Para situaciones como las que vivimos es útil contar con la consciencia y con criterios que nos ayuden a discernir entre lo que está bien y lo que está mal. Sin embargo, en el caso de los 43 desaparecidos, es necesario saber que esa línea borrosa y confusa entre lo correcto y lo incorrecto tiene mucho que ver con los miles de desaparecidos y de asesinados, sabiendo que no son sólo los elementos marginales del narcotráfico quienes están muriéndose, sino también cualquier mexicano de a pie que haya tenido la mala fortuna de estar en el lugar y situación equivocada.

Hoy juzgamos Ayotzinapa. Es importante que se haga. ¿Con qué seguiremos? ¿Cuál será la responsabilidad de quien decreta “abrazos y no balazos” a cambio de que todos podamos morir y sin saber muy bien la razón? Porque, salvo que en algún momento las condiciones de vida de los pobres a cambio de nada impidan que nos puedan asesinar de manera impune, la situación es muy preocupante.

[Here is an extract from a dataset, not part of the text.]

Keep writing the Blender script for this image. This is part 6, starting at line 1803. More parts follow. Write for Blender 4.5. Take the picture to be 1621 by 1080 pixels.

Sobran las palabras. La realidad es tan densa y el otoño es tan gris que lo que no podemos hacer es equivocarnos con los titulares. Es necesario acompañar en el corazón y en la voluntad a quien tiene el poder máximo y supremo. Pero también hay que saber que quienes lo acompañan tienen la obligación –como ya sucedió con el expresidente Vicente Fox cuando el general Clemente Vega se negó a acompañarlo en el caso de desafuero en contra del entonces jefe de la Ciudad de México, Andrés Manuel López Obrador– de saber hasta dónde llegar. Hoy, lo que más necesita México es un modelo que asegure el cumplimiento de la verdad. Pero, sobre todo, líderes que estén dispuestos a conseguirla a pesar de lo que ello pudiera costar. “La verdad los hará libres”… ¿Será?